What conditions are sufficient to prove a transformation in $\mathbb{R}^2$ is affine? [closed]

Question

What conditions are sufficient to prove a transformation in $\mathbb{R}^2$ is affine?

I currently have shown that the transformation is bijective, points and lines are preserved and also the following:

If $M$, $N$, $X$, $Y$ are points such that $MN \parallel XY$ and $MN$ is parallel to one of the coordinate axes, then the images $M'$, $N'$, $X'$, $Y'$ also satisfy $M'N' \parallel X'Y'$ and $M'N'$ is parallel to one of the coordinate axes.

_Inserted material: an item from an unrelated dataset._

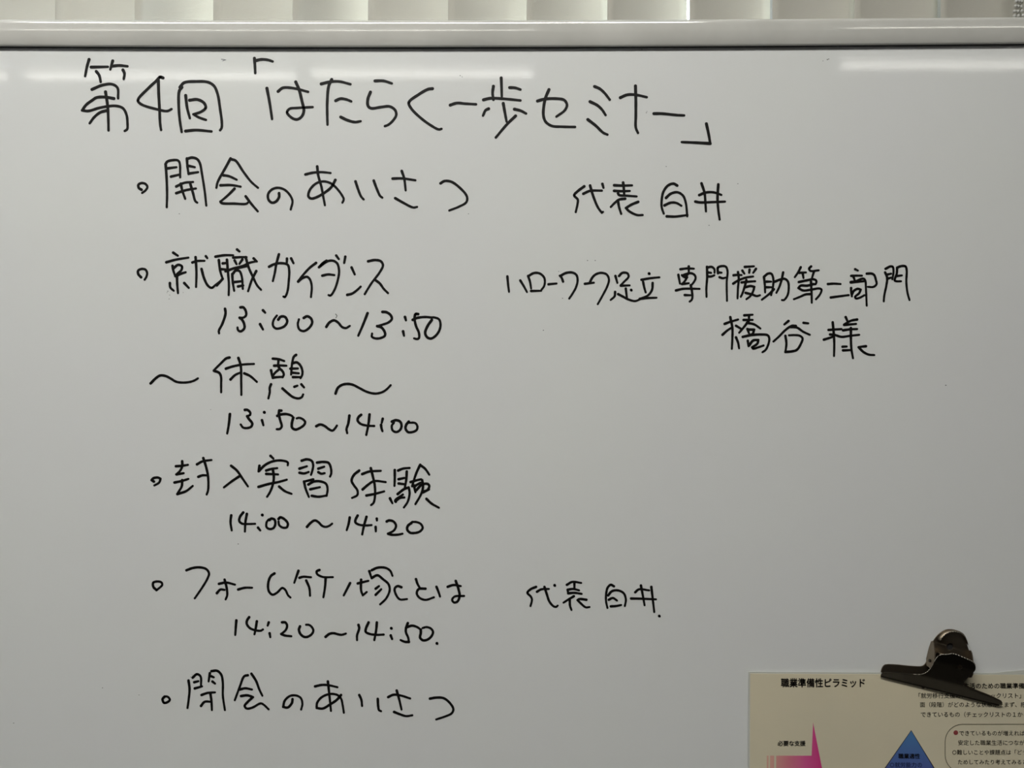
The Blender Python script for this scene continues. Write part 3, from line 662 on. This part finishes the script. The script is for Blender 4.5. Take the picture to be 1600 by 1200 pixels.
# ---------------------------------------------------------------- bulldog clip
ANG = math.radians(13.9)
J = P(1360+700/6.667, 970+710/6.667)           # middle of the jaw on the board
U = Vector((math.cos(ANG), 0, -math.sin(ANG))); Vv = Vector((math.sin(ANG), 0, math.cos(ANG)))
def C(u, v_, w_): return J+U*(u*.001)+Vv*(v_*.001)+Vector((0, -(w_+3.5)*.001, 0))
clip = tag(empty('bulldog_clip', J), 'large tarnished steel bulldog clip holding the laminated sheets at a slant', 'clip')
def smooth_poly(pts, k=2):
    for _ in range(k):
        q = []
        for i in range(len(pts)):
            a = pts[i]; b_ = pts[(i+1) % len(pts)]
            q += [tuple(a[j]*.75+b_[j]*.25 for j in range(2)), tuple(a[j]*.25+b_[j]*.75 for j in range(2))]
        pts = q
    return pts
def plate(name, outline, w_of, m, th=.9, hole=None, label=None):
    """sheet-metal part: outline in (u, v) mm, w_of(u, v) gives how far it stands out"""
    bm = bmesh.new()
    vs_ = [bm.verts.new((u, v_, 0)) for u, v_ in outline]
    es = [bm.edges.new((vs_[i], vs_[(i+1) % len(vs_)])) for i in range(len(vs_))]
    if hole:
        hu, hv, hr, hn = hole
        hs = [bm.verts.new((hu+hr*math.cos(2*PI*i/hn), hv+hr*math.sin(2*PI*i/hn), 0)) for i in range(hn)]
        es += [bm.edges.new((hs[i], hs[(i+1) % hn])) for i in range(hn)]
    bmesh.ops.triangle_fill(bm, edges=es, use_beauty=True)
    lo = min(p[1] for p in outline); hi = max(p[1] for p in outline)
    k = lo+2
    while k < hi:
        bmesh.ops.bisect_plane(bm, geom=bm.verts[:]+bm.edges[:]+bm.faces[:], plane_co=(0, k, 0), plane_no=(0, 1, 0)); k += 1.6
    for v in bm.verts: v.co = C(v.co.x, v.co.y, w_of(v.co.x, v.co.y))
    bmesh.ops.recalc_face_normals(bm, faces=bm.faces)
    if sum(f_.normal.y*f_.calc_area() for f_ in bm.faces) > 0: bmesh.ops.reverse_faces(bm, faces=bm.faces)
    me = bpy.data.meshes.new(name); bm.to_mesh(me); bm.free()
    o = link(name, me, m, clip, True, label)
    s_ = o.modifiers.new('thickness', 'SOLIDIFY'); s_.thickness = th*.001; s_.offset = 0
    bv = o.modifiers.new('bevel', 'BEVEL'); bv.width = .00025; bv.segments = 2; bv.limit_method = 'ANGLE'
    return o
rear_out = smooth_poly([(-57, 0), (57, 0), (57, 4), (52, 6.5), (21, 10), (18, 17), (17, 26), (21, 33), (20, 40), (14, 48), (12, 54), (6, 58.5), (-6, 58.5), (-12, 54), (-16, 46), (-17, 38), (-17, 26), (-19, 19), (-24, 16.5), (-53, 12.5), (-57, 9)])
plate('rear_plate', rear_out, lambda u, v_: -.5+max(0, v_-44)*.16, M_steel, hole=(0, 42, 3.2, 16))
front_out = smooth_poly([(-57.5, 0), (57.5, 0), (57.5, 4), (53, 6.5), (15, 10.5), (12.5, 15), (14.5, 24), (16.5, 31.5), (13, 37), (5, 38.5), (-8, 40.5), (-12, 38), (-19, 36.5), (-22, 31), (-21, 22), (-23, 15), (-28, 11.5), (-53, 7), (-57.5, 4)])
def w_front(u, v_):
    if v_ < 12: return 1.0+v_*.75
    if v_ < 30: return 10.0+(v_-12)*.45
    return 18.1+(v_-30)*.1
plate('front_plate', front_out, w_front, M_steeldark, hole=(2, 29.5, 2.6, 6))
# highlight along the front plate's edges, put in as brighter steel wires
def wire(pts, r, name, m, label=None, balls=True):
    c = MB()
    for a, b_ in zip(pts, pts[1:]): c.tube(a, b_, r, 8)
    for p in (pts if balls else ()): c.ball(p, r, 8, 5)
    return c.build(name, m, clip, True, label=label)
top_edge = [p for p in front_out if p[1] > 11.0 and abs(p[0]) < 50]
top_edge = sorted([p for p in front_out if p[1] > 34.5 and p[0] < 16], key=lambda p: p[0])
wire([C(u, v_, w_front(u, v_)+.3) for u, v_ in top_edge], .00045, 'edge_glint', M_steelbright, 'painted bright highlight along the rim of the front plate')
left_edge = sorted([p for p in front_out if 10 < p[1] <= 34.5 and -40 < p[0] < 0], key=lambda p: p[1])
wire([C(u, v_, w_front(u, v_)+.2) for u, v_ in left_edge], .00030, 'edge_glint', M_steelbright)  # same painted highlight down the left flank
# ribbed lip along the jaw
wire([C(-56.5, .3, .9), C(56.5, .3, .9)], .0012, 'jaw_lip', M_steeldark, balls=False)
# side cheeks with pivot and the coiled leaf spring between the plates
for s_ in (-1, 1):
    ch = smooth_poly([(-1, 20), (12, 20), (13.5, 26), (9, 36), (3, 44), (-1, 42)], 1)
    v = [C(s_*17.6, b_, a) for a, b_ in ch]+[C(s_*18.6, b_, a) for a, b_ in ch]; n = len(ch)
    f = [tuple(range(n)), tuple(range(2*n-1, n-1, -1))]+[(i, (i+1) % n, n+(i+1) % n, n+i) for i in range(n)]
    ck = mesh_obj('side_cheek', v, f, M_steel, clip)
    MB().tube(C(s_*18.4, 26, 6), C(s_*19.6, 26, 6), .0014, 14).build('rivet', M_steeldark, ck)
MB().tube(C(-18, 26, 6), C(18, 26, 6), .0011, 12).build('pivot_pin', M_steelbright, clip, True)
v, f = [], []
nn = 20
for i in range(nn+1):
    a = math.radians(-60+i*300/nn)
    for u in (-13.5, 13.5): v.append(C(u, 27+8*math.sin(a)*1.0, 8.0-6.5*math.cos(a)))
for i in range(nn): f.append((2*i, 2*i+1, 2*i+3, 2*i+2))
o = mesh_obj('spring', v, f, M_steel, clip, True)
s_ = o.modifiers.new('thickness', 'SOLIDIFY'); s_.thickness = .0006
# domed cap at the top of the rear plate, rolled over like a handle
rolled = []
v, f = [], []
arc = [math.radians(t) for t in range(20, 171, 10)]
for a in arc:
    u, vv = 14.5*math.cos(a), 43.5+15*math.sin(a)
    for dw in (0.2, 3.0, 5.0):
        kk = 1-.06*(dw > 4)
        v.append(C(u*kk, 43.5+(vv-43.5)*kk, dw))
for i in range(len(arc)-1):
    for j in range(2): f.append((3*i+j, 3*i+3+j, 3*i+4+j, 3*i+1+j))
o = mesh_obj('rolled_rim', v, f, M_steel, clip, True)
s_ = o.modifiers.new('thickness', 'SOLIDIFY'); s_.thickness = .0005
wire([C(14.5*math.cos(a)*.94, 43.5+15*math.sin(a)*.94, 5.1) for a in arc[6:]], .0003, 'edge_glint', M_steelbright)  # highlight of the rolled rim, put in as a brighter wire
MB().tube(C(0, 40, -3.3), C(0, 40, -1.4), .0085, 24).build('magnet', M_rubber, clip)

Do I still need to show parallel-ness in general is preserved or not?

Answer 1

By the fundamental theorem of geometry, if a transformation of $\mathbb R^d$ with $d\ge2$ is bijective and maps lines onto lines, then it is affine. The main result in AMS Proc. 1999 implies that, more generally, if a transformation of $\mathbb R^d$ with $d\ge2$ is surjective and maps lines into lines, then it is affine.

So, you don't need the condition "If $M$, $N$, $X$, $Y$ are points such that $MN \parallel XY$ ..." at all. Also, you can relax the conditions of bijectivity and preservation of lines to the conditions of surjectivity and preservation of collinearity -- and you don't need any other conditions to get the affinity.